Thanks to the fact that one of the original shop fronts remained in pristine condition, designers were able to use it as a blueprint to recreate the ornate mahogany frames and gilded art nouveau lettering which now graces every shop.
Despite the restoration program being completed in the midst of an economic downturn, the Prudential held firm, keen to establish a development that was truly individual and one that stood out from the crowd.

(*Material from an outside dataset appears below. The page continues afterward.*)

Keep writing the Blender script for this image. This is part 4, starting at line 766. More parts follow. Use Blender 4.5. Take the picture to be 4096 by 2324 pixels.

And, that’s exactly what has come about. After one forward thinking retailer opened a branch at Victoria Quarter, others were quick to follow bringing together a collection of names that today are second to none. The Prudential passed on the baton when it sold Victoria Quarter to Highstone Estates in the Summer of 2001. Highstone carried on the development with an ambitious £5m program before handing centre on to the Bank of Ireland in August 2006.

Even if you've not visited VQ yet, you may nevertheless feel you've seen it before. The centre is a firm favourite with television companies and film producers. It's featured in Alan Bennett's Childhood Memories, The Innocent starring Caroline Quentin, Diamond Geezer with David Jason, The BBC's Travel Show and Street Doctor, Trinny and Susannah's “Undressed” as well as on local television in programmes such as Calendar and Look North news magazines.

More recently it was used in Spooks spin-off Spooks: Code 9, seen on BBC1 in Spring 2009, and is regularly seen on BBC's The One Show. In 2011, the centre will grace screens once again in Gok's Fashion Fix on Channel 4.